Another component of said emotionality and how relatable it is comes from ASIB’s subtle commentary on hegemonic masculinity and how men often express their feelings. This is a film, in my discussions with friends, that has come to emotionally affect as many men as it has women, which isn’t always very common in film. Jackson Maine thematically represents traditionalism throughout the film. He lives an old fashioned life, rid of technology, new forms of music, and proper communication. He lives and breathes traditionalism from the greased back hair, to his stoic persona, all the way down to the dirt-trodden denim he wears. Jackson thematically also represents men who struggle with their transition into the modern world. Jackson is man of few words, communicating primarily through gesticulation and the songs he pens. Many modern men face this same problem today. They’ve been told to be a man and to be tough. They’ve been told that being emotional doesn’t fit inside the notion of who they are meant to be. It’s something they’ve never done, nor feel comfortable embracing. Repression is the only way to deal with things. This idea is shown in how Jackson comes to deal with his former trauma as a child, his relationship with his brother, and ultimately, his final moments. The scene in which Jackson reveals to his older brother that he looked up to him instead of his father is the perfect encapsulation of rough-and-tough male communication. Jackson quickly throws out his feelings clumsily like someone trying to put down a hot pot and his brother, recognizing the vulnerability in the situation, immediately takes off while holding back tears. That scene impacted me the most, as it reminded me how I often felt when sharing my emotions: overwhelmed. This sentiment will likely strike a note with many men, as their experiences will likely have been similar. Like Jackson sings throughout the film, maybe it’s time to let the old ways die.

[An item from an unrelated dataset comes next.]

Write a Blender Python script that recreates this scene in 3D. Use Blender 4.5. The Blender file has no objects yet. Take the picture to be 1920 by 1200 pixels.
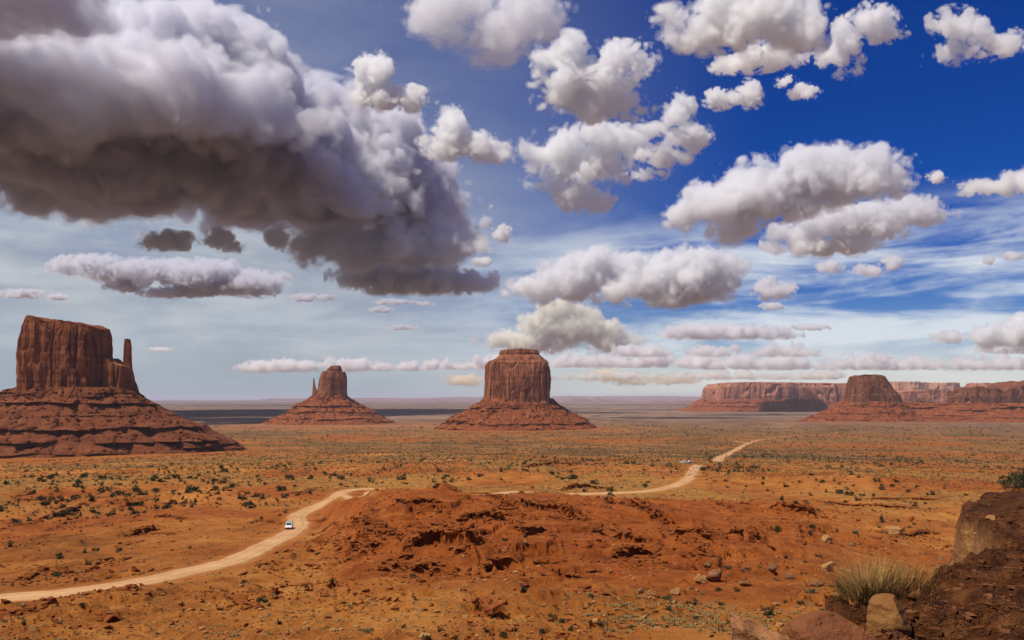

There is no doubt that this movie has flaws. From its oddly paced second half to its confusing message about pop music and the strange development of Ally’s character, there are definitely parts of this movie I would have changed, but it achieves something that other films don’t. A Star is Born comes from the heart, for the heart. It grabs you by the shoulders and shakes you. It makes you feel something. And maybe, after all, that’s what we actually need.